宇宙空間には超高エネルギーの荷電粒子(宇宙線)が飛び回っており、絶えず地球に降り注いでいる。宇宙線の起源は長年の謎とされ、その加速メカニズムに関してさまざまな研究が続けられているが、全体像はわかっていない。
宇宙線の中でも比較的低エネルギーの成分は銀河宇宙線と呼ばれ、我々の銀河内の超新星爆発によって生じる衝撃波(超新星残骸衝撃波)が起源ではないかと考えられている。宇宙線は陽子などの原子核および電子から構成されるが、特に宇宙線電子の衝撃波における加速のメカニズムには、フェルミ加速と呼ばれる標準モデルが存在する。初期に光の速さと同程度の速度をもった宇宙線の「種」となる電子があれば、加速を自然に説明できるというものだが、その「種」が一体どのように作られるのかは謎だった。

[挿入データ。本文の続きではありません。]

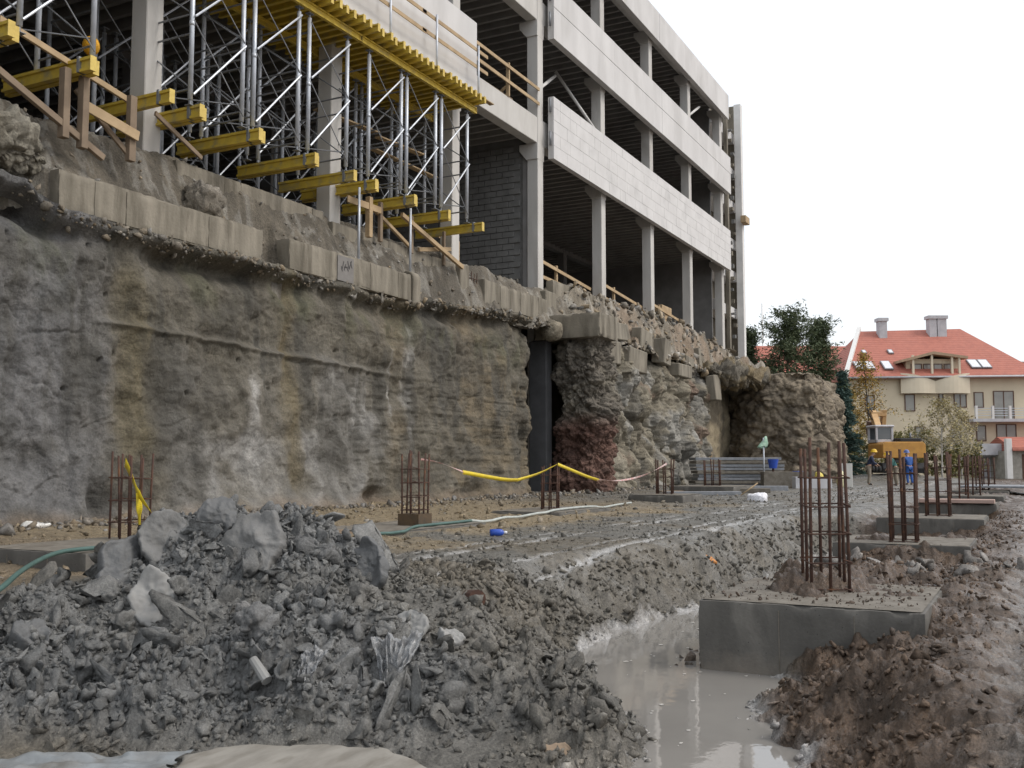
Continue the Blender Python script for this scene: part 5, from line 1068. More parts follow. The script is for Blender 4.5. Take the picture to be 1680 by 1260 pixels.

東京大学大学院理学系研究科の天野孝伸准教授らのグループは、この言わば宇宙線電子加速の「はじめの一歩」の問題に挑み、人工衛星が観測した地球近傍の衝撃波のデータを解析することで、この問題の解決に大きく迫ることに成功した。本グループは最近、これまで無視されてきたミクロな衝撃波の動力学を考慮した新しい電子加速の理論モデルを提唱しており、観測データによってこの新モデルの正しさを実証したという。そして、このモデルを超新星残骸衝撃波に適用すると、電子を光の速さ程度まで加速することができ、宇宙線の「種」となる粒子の生成を理論的に説明できることがわかった。
このようにして宇宙線加速の「はじめの一歩」のメカニズムが明らかになったことで、今後は宇宙線の「種」の量、ひいては宇宙線の総量を見積もる研究ができるようになるという。将来的には、電子だけでなく陽子なども含めた宇宙線加速の全体像の理解が進展することが期待される。